Fui educada para creer en Dios desde niña. Iba a la iglesia prácticamente todos los domingos. Asistía a las clases de Biblia y cantaba en el coro. Aún así, la religión no era una parte muy importante de mi vida.
Había momentos en que creía estar cerca de Dios. A menudo le rezaba para pedirle orientación y fuerza en momentos de desazón, o para expresarle un deseo en tiempos mejores. Pero pronto caí en la cuenta de que esta sensación de cercanía se evaporaba rápidamente cuando dejaba de pedirle algo a Dios.
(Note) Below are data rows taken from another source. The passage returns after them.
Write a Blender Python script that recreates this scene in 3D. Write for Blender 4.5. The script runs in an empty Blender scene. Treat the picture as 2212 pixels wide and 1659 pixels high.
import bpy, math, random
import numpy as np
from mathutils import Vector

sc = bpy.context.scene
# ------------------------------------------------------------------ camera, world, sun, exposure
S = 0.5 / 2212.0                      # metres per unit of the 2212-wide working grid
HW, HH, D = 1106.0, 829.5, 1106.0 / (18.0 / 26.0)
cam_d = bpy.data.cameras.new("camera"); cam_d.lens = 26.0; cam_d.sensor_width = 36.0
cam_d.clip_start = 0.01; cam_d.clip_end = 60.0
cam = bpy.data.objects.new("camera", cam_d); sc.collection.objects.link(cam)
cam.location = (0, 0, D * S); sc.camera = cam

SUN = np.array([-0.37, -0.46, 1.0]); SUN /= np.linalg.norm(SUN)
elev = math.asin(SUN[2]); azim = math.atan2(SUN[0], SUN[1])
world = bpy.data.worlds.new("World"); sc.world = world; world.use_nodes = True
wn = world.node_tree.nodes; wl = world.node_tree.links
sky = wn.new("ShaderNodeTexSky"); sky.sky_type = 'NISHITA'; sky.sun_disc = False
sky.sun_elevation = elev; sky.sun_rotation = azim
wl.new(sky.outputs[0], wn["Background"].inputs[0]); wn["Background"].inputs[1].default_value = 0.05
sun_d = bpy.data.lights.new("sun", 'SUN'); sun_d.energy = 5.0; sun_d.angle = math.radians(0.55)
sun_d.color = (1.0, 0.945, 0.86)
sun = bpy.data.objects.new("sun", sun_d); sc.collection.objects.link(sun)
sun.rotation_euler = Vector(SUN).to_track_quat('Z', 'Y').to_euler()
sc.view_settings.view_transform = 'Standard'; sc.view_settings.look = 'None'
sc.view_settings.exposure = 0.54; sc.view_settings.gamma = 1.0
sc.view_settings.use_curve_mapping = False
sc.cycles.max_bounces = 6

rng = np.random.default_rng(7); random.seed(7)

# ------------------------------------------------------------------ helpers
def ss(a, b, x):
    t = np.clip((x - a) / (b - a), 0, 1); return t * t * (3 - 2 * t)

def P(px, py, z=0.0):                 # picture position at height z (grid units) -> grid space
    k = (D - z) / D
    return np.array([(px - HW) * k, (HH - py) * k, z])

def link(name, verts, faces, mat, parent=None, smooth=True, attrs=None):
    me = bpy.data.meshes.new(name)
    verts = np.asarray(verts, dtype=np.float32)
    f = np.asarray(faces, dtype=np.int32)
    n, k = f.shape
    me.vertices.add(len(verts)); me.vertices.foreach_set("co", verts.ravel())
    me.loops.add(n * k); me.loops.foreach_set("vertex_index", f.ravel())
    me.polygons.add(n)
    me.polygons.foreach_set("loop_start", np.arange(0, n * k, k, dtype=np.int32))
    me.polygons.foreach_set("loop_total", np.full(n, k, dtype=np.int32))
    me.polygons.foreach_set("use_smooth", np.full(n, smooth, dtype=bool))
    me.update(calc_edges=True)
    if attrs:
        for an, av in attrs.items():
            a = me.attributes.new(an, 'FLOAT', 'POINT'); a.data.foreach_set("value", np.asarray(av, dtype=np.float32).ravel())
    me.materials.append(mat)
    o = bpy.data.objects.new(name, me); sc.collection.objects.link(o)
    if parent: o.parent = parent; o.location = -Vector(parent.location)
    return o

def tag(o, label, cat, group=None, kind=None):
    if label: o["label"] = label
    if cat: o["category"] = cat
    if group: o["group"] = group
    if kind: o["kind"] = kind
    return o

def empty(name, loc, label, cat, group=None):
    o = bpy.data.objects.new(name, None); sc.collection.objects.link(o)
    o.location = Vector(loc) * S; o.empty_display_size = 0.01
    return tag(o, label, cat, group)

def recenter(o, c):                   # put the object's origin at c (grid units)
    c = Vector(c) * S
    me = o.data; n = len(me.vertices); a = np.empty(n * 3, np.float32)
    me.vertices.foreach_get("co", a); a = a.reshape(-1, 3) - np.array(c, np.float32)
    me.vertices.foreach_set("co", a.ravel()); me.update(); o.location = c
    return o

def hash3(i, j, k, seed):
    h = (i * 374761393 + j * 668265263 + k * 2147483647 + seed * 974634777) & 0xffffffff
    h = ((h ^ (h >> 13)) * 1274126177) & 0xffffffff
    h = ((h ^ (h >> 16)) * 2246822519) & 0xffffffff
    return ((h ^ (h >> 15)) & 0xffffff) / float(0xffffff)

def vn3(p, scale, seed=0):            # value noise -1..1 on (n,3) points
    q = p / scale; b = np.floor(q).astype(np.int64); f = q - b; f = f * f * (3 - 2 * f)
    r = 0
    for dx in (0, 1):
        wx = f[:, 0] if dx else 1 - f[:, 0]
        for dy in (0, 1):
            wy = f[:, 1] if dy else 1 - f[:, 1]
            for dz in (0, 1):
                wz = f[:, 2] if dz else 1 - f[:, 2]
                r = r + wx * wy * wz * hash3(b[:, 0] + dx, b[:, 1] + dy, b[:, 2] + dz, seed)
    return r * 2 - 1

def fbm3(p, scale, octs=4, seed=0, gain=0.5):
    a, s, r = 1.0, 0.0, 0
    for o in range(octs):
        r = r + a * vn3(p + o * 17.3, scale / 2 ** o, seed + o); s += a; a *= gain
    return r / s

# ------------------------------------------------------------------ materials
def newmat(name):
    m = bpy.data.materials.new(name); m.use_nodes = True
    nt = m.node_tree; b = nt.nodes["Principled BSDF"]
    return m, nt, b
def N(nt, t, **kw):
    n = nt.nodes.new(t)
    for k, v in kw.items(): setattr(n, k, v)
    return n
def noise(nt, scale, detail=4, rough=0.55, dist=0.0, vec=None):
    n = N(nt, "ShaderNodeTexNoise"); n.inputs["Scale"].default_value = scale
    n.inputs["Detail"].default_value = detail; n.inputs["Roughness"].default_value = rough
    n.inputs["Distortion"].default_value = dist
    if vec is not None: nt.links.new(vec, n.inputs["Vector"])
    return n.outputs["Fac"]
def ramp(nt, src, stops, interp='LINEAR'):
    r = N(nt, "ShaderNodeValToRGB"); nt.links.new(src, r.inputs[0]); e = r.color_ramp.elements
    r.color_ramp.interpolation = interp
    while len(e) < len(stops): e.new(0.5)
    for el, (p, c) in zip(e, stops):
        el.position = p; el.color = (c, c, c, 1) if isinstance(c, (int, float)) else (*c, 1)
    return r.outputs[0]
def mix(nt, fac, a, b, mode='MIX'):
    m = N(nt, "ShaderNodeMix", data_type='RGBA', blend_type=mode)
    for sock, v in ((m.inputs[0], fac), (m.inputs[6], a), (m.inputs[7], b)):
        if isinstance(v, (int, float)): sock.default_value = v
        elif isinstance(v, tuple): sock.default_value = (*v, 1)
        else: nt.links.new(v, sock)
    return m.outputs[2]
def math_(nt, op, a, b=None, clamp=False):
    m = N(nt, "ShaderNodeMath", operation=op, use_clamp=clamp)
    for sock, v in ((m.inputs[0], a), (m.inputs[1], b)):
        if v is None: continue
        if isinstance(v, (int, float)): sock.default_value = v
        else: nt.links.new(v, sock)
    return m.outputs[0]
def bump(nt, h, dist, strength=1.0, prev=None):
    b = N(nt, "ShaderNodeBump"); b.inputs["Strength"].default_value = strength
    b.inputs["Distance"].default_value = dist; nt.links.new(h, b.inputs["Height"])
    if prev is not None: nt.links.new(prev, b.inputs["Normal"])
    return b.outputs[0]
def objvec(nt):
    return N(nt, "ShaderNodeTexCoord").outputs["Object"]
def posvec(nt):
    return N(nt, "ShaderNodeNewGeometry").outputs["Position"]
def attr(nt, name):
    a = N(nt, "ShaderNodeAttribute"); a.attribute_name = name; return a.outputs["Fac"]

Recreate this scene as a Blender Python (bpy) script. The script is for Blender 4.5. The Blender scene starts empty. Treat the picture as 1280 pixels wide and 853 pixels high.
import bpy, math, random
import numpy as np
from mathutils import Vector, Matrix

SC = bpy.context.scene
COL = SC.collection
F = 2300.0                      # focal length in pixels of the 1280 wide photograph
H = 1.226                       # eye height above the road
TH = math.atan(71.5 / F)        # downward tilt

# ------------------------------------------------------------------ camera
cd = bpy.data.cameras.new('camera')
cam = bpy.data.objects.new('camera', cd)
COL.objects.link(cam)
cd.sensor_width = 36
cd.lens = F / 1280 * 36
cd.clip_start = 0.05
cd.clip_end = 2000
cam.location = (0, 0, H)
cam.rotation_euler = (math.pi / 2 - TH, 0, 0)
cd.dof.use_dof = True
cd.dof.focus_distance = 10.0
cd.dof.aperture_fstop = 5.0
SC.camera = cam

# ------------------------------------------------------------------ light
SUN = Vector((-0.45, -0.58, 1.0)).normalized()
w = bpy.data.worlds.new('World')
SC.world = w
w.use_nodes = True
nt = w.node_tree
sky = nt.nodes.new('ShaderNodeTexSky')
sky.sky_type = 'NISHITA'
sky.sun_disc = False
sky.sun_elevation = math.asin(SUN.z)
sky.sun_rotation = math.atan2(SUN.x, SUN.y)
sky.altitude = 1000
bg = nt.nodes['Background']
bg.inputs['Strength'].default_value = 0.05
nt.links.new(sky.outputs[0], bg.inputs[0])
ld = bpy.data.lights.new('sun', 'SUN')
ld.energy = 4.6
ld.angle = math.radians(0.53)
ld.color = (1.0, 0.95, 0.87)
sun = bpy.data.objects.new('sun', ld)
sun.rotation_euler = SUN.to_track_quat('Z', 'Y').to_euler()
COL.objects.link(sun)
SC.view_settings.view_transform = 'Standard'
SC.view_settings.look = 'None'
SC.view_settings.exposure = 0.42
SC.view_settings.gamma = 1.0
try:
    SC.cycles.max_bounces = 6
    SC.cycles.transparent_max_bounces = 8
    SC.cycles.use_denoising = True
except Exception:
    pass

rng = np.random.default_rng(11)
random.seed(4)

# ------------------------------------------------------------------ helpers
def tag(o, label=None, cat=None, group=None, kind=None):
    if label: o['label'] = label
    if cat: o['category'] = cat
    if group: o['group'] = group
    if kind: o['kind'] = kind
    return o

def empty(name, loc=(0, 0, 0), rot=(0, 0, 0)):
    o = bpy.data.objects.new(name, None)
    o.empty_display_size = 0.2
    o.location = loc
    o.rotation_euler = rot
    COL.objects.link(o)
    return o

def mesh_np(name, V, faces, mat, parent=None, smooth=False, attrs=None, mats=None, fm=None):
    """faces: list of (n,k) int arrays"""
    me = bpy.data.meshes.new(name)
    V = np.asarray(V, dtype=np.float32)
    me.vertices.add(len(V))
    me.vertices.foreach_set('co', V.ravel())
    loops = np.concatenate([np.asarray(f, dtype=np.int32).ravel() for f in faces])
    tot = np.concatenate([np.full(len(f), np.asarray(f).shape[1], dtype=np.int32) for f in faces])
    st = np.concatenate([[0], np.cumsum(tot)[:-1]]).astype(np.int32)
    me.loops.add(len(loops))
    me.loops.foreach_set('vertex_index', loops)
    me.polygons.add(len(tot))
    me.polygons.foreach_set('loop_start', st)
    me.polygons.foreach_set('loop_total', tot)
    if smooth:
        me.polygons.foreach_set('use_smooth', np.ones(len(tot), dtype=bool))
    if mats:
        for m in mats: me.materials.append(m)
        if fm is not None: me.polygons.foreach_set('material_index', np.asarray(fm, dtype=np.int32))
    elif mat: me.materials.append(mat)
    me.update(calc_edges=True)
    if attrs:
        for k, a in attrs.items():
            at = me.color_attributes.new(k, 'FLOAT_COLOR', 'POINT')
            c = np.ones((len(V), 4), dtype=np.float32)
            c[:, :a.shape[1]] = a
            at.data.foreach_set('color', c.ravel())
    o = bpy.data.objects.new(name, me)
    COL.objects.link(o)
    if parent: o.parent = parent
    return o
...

Me di cuenta de que si bien creía, no tenía fe.
Veía al mundo como un juego en el que Dios participaba de vez en cuando. Él inspiró a las personas a escribir una Biblia, y de alguna manera las personas pudieron encontrar la fe dentro de esa Biblia.
A medida que iba creciendo e iba conociendo mejor el mundo, creía más en Dios. Creía que debía existir un Dios para poner un poco de orden al caos del mundo. Creía que, si no existiera Dios, el mundo habría terminado en una completa anarquía hace miles de años. Me sentía reconfortada de creer que había una fuerza sobrenatural que guiaba y protegía al hombre.
Los niños normalmente adoptan la religión de sus padres. Yo no era la excepción. A los 12 años, comencé a pensar más profundamente en mi espiritualidad. Me di cuenta de que había un vacío en mi vida, donde debería estar la fe. Cada vez que necesitaba algo o estaba desesperada, simplemente le rezaba a alguien llamado “Señor”. ¿Pero quién era realmente este Señor? Una vez le pregunté a mi madre a quién debía rezarle, si a Jesús o a Dios. Creyendo que mi madre tenía razón, le recé a Jesús y a él le atribuí todas las cosas buenas.
Siempre me dijeron que la religión no se discute. Mis amigos y yo intentamos hacerlo muchas veces. Solía discutir con mis amigos sobre el Protestantismo, el Catolicismo y el Judaísmo. A través de esos debates buscaba dentro de mí cada vez más, y decidí que debía hacer algo sobre mi sensación de vacío. Por eso, a la edad de 13 años, comencé mi búsqueda de la verdad.
La humanidad está constantemente buscando el conocimiento o la verdad. Mi búsqueda de la verdad no se podía considerar una búsqueda activa de conocimiento. Continuaba participando de los debates y leía más La Biblia, pero no pasaba de eso. Durante ese lapso de tiempo, mi madre advirtió mi comportamiento, y desde ese entonces estuve en una “fase religiosa”. Mi comportamiento estaba muy lejos de ser sólo una fase. Me limitaba a compartir mi nuevo conocimiento con mi familia. Aprendía sobre las creencias, prácticas y doctrinas dentro del Cristianismo y de algunas creencias y prácticas dentro del Judaísmo.
Unos meses después de comenzada mi búsqueda, caí en la cuenta de que si creía en el Cristianismo, tenía que creer también que estaba condenada al Infierno. Sin siquiera considerar mis pecados anteriores, me encontraba en “un camino de ida hacia el Infierno”, como suelen decir los pastores sureños. No podía creer todas las enseñanzas del Cristianismo. Sin embargo, lo intentaba.
Recuerdo muchas veces estar en la iglesia y luchar conmigo misma durante el llamado a ser discípulo. Me decían que bastaba con atestiguar que Jesús era mi Señor y Salvador para garantizarme una vida eterna en el Paraíso. Nunca caminé hacia el altar para recibir las manos extendidas del pastor, y mi reticencia aumentaba más mis miedos de ir al Infierno. Durante ese tiempo, estaba intranquila y tenía perturbadoras pesadillas; me sentía muy sola en el mundo.
Pero no sólo carecía de fe, sino que también tenía muchas preguntas que formulaba a cuanto cristiano bien instruido encontraba, pero nunca recibía respuestas satisfactorias. Sólo decían cosas que me confundían aún más. Me decían que yo intentaba aplicar la lógica a Dios, y que si tenía fe podía simplemente creer e ir al Paraíso. Bueno, ese era mi problema: No tenía fe. No creía.
En realidad, no creía en nada. Sí creía que había un Dios y que Jesús era su hijo enviado para salvar a la humanidad. Eso era todo. Sin embargo, mis preguntas y mi razonamiento excedían mis creencias.
Las preguntas continuaron. Mi perplejidad aumentaba. Mi incertidumbre aumentaba. Durante quince años seguí ciegamente una fe, simplemente porque era la fe de mis padres.